How many times have you heard the words, voiced with pride: “I’m an investor, not a trader”. Usually the statement is made at a time when the person making the statement has just suffered a large loss on his investment. and is courageously “braving it out” while waiting for the (perceived) inevitable correction. Traders, in this person’s view, are spineless fools who should be viewed with scorn or pity, as they sell at the worst possible time – when the market has reached its lowest price. Additionally, they don’t have the integrity of sticking with their beliefs and supporting a good company until its fate rebounds. So not only are traders stupid, but they are perceived as beneath contempt.

This view of “buy and holding” and “investing for the long run” is also the gospel of financial institutions, preached by all the high and mighty experts of the market.

Don’t be fooled by the intuitively valorous notion of “supporting your team” and “sticking to your guns”. It can not only be wrong, it can be suicidal to your financial health  and harmful to your loved ones, as well as to society at large.

Do not be lulled by the words of the experts, without at least questioning their motivations.   About 90% of Americans invest all of  their savings in mutual funds. The management companies who run these portfolios earn between 0.45% and 2.5% per year on investors if these investors “stay the course”.  Financial advisors and their parent brokerages earn trailing fees of around 0.25% each year you leave your money in the funds.  So they do not want you to pull your money out of the fund at the first sign of trouble. Yet If you call them often to reallocate the monies to more defensive portfolios within the same fund (at no cost to you),  this is just extra work for them which does not earn them extra pay. It requires them to be actually paying attention to your portfolio and to the complicated twists and turns of the economy at large.

This is not to say that no financial advisor has your interests at heart when he or she tells you to “stay the course”.  There are a lot of ethical, hard-working advisors out there who have clients’ best interests at heart. But there are also those who are unethical, or lazy, or malinformed.

But if you look at a list of the really big winners on Wall Street, you will see that most of those who make big profits, list themselves as “traders.”
By “big profits” we mean doing better than the S&P 500 Index or Nasdaq 100 Index by a substantial margin over any three year period.

Who are some of these people? They are Jamie Simons,George Soros, Julian Robertson, Seth Klarman, Ken Fisher, Bill Ackman and  Warren Buffett.

“Warren Buffett? “: you protest. Isn’t he the guy who buys and holds until eternity?  Check closer.
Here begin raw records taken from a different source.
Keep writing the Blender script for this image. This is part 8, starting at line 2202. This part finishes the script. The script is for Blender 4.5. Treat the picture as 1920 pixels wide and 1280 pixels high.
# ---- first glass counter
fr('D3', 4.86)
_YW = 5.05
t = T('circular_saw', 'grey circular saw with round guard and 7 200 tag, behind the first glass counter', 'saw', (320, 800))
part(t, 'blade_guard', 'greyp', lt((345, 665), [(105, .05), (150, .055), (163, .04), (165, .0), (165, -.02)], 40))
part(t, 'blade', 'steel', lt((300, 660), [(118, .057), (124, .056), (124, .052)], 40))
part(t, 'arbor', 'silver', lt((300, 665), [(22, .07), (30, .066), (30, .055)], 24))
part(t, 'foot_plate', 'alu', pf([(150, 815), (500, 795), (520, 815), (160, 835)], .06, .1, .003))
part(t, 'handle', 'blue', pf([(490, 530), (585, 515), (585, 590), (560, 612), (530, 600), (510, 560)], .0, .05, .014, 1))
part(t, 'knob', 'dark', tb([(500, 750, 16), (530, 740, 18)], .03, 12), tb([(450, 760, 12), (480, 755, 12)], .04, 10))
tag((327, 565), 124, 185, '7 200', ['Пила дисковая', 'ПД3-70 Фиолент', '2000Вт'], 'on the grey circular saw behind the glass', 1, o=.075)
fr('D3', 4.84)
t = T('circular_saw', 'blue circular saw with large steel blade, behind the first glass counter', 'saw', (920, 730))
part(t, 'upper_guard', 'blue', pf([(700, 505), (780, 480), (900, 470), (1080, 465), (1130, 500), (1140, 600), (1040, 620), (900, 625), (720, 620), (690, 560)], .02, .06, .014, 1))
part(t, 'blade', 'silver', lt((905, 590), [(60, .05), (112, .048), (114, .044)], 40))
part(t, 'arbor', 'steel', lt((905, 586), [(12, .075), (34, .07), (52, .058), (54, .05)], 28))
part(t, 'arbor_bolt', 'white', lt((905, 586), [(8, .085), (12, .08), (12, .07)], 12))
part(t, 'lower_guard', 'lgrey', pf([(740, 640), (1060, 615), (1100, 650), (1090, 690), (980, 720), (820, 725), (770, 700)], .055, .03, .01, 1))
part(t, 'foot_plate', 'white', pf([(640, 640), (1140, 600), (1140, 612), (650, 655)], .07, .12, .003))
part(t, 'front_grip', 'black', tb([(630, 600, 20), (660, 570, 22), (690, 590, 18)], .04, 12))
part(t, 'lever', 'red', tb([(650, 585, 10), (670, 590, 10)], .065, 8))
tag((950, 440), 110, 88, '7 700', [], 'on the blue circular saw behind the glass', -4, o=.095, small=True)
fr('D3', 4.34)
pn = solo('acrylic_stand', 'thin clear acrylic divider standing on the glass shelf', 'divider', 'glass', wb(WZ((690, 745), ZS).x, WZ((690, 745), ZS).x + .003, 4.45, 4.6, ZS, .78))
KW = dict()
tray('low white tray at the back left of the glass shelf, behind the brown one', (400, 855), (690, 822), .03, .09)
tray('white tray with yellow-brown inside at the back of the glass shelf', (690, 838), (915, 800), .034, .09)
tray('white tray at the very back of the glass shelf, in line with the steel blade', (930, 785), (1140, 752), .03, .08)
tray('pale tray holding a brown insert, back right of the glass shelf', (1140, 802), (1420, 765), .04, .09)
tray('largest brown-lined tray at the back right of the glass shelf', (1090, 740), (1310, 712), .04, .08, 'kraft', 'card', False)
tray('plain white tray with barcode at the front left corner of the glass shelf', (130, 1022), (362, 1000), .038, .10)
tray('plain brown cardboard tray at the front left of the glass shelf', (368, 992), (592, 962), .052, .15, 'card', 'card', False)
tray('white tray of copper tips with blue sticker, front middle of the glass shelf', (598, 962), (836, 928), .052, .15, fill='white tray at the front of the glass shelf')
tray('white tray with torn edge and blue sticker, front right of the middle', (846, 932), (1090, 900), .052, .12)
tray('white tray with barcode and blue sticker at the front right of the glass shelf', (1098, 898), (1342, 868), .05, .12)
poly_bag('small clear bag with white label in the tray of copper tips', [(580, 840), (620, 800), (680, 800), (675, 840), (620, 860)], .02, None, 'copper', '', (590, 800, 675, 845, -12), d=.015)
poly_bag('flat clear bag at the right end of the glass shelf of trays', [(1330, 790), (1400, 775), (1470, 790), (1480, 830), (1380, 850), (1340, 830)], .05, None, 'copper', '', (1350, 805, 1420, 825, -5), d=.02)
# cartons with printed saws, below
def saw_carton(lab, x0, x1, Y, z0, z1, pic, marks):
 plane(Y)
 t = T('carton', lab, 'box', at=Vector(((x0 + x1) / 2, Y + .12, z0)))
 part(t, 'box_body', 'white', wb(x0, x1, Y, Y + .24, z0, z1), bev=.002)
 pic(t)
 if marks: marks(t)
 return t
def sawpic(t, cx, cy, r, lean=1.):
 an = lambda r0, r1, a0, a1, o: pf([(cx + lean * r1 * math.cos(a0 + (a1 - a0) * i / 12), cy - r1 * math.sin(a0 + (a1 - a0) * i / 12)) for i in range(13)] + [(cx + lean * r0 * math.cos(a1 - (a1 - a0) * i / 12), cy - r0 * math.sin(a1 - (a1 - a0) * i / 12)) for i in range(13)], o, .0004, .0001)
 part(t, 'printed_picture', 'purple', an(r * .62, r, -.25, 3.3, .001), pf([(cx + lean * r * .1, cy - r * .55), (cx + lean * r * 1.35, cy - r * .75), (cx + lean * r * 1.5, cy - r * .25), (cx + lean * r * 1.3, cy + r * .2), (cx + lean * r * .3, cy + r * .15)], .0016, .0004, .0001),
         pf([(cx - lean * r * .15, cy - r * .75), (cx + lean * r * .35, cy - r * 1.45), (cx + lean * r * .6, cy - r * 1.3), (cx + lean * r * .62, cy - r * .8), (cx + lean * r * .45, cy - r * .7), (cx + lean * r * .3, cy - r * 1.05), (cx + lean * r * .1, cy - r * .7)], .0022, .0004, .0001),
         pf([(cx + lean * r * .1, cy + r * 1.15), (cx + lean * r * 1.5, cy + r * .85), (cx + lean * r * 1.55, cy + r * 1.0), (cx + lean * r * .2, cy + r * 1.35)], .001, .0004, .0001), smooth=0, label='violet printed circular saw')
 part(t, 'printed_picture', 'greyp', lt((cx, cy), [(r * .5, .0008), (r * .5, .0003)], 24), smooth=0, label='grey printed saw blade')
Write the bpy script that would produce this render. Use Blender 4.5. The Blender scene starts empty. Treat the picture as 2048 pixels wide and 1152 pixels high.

This legendary investor buys companies that are undervalued and certainly does not chase the latest fad. However, he also very much believes in selling at the right time, when the price is high. And he does not hesitate to do that in less than a year, if the gains are there.   Now that he is in charge of investing billions, as opposed to mere thousands and millions, his investment style has become more ponderous and his trading less frequent. But he himself laments this fact, and frankly admits that has a negative impact on his performance. The sheer size of Bershire Hathaway’s portfolio prevents prevents him from even considering smaller companies for his portfolio. That same size -as well as his coterie of fans and emulators – makes him a market mover. Even with larger cap holdings, the minute Buffett starts to buy the price of the stock goes up, forcing him to overpay for additional shares.  Vice-versa when he starts to sell the stock can nose-dive, before he can unload all his shares.  This precludes taking a more active approach.

“Investors” put their money into stocks, real estate, etc., under the assumption that over time, the underlying investment will increase in value, and the investment will be profitable.

Typically, investors do not have a plan for what to do if the investment decreases in value. They hold onto the investment in hopes it will bounce back and again become a winner.

Traders, on the other hand, will cut their losses quickly, at the first sign of trouble.  They will look at technical indicators such as Bollinger Bands, Relative Strength Indicators, Elliot Waves and Resistance Levels to judge when a stock is overly ripe and ready to fall.

What is the most powerful, most pervasive trend in the few centuries? Arguably, It is the increasing pace at which change occurs in the world. This pace of change is frenetic, pervasive and mind-boggling. It is increasing at  a geometric pace, not an arithmetic one.

The faster things change, the more important it is to remain nimble.  Look at Google,  a company that did not exist 10 years ago, leading an industry that had not yet been invented. Today, it is already the fifth largest US company by capitalization, and probably the most influential company in the world by its role in society. When whole industries come and go in the blink of an eye, is it really wise to buy and hold a company for decades on end?

Our strategy: choose stocks like an investor, buy and sell them like a trader. In other words, use fundamental and qualitative criteria to pick the best possible investments, but use macro-economic trends to determine the best countries, regions or market sectors to invest in and use technical criteria to decide when to load and unload those investments.